Dataset extract
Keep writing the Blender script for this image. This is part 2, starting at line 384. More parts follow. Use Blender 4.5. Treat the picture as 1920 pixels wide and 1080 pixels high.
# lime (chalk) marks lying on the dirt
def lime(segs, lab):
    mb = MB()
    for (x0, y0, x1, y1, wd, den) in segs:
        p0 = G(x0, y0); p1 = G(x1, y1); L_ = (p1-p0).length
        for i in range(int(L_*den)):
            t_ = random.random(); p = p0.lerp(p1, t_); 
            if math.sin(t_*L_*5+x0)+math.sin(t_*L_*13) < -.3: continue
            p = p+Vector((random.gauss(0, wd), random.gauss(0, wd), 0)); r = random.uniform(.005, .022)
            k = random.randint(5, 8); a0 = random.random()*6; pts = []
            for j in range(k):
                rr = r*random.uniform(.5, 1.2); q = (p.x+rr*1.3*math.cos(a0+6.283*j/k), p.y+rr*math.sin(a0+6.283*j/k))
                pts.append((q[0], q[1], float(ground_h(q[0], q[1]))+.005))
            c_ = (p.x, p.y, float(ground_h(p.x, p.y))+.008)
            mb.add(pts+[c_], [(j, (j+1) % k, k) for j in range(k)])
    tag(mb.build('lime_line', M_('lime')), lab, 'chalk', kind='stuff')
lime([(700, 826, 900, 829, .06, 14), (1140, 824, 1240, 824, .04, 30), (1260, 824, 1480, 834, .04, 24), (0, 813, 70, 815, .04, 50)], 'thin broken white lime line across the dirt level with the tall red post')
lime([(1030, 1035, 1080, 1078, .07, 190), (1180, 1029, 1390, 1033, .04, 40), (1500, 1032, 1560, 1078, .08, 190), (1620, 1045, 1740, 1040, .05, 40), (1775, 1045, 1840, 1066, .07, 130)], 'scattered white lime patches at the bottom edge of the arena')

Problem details
Print the listing above in its entirety, with every line exact.

Solution
Keep writing the Blender script for this image. This is part 2, starting at line 384. More parts follow. Use Blender 4.5. Treat the picture as 1920 pixels wide and 1080 pixels high.
# lime (chalk) marks lying on the dirt
def lime(segs, lab):
    mb = MB()
    for (x0, y0, x1, y1, wd, den) in segs:
        p0 = G(x0, y0); p1 = G(x1, y1); L_ = (p1-p0).length
        for i in range(int(L_*den)):
            t_ = random.random(); p = p0.lerp(p1, t_); 
            if math.sin(t_*L_*5+x0)+math.sin(t_*L_*13) < -.3: continue
            p = p+Vector((random.gauss(0, wd), random.gauss(0, wd), 0)); r = random.uniform(.005, .022)
            k = random.randint(5, 8); a0 = random.random()*6; pts = []
            for j in range(k):
                rr = r*random.uniform(.5, 1.2); q = (p.x+rr*1.3*math.cos(a0+6.283*j/k), p.y+rr*math.sin(a0+6.283*j/k))
                pts.append((q[0], q[1], float(ground_h(q[0], q[1]))+.005))
            c_ = (p.x, p.y, float(ground_h(p.x, p.y))+.008)
            mb.add(pts+[c_], [(j, (j+1) % k, k) for j in range(k)])
    tag(mb.build('lime_line', M_('lime')), lab, 'chalk', kind='stuff')
lime([(700, 826, 900, 829, .06, 14), (1140, 824, 1240, 824, .04, 30), (1260, 824, 1480, 834, .04, 24), (0, 813, 70, 815, .04, 50)], 'thin broken white lime line across the dirt level with the tall red post')
lime([(1030, 1035, 1080, 1078, .07, 190), (1180, 1029, 1390, 1033, .04, 40), (1500, 1032, 1560, 1078, .08, 190), (1620, 1045, 1740, 1040, .05, 40), (1775, 1045, 1840, 1066, .07, 130)], 'scattered white lime patches at the bottom edge of the arena')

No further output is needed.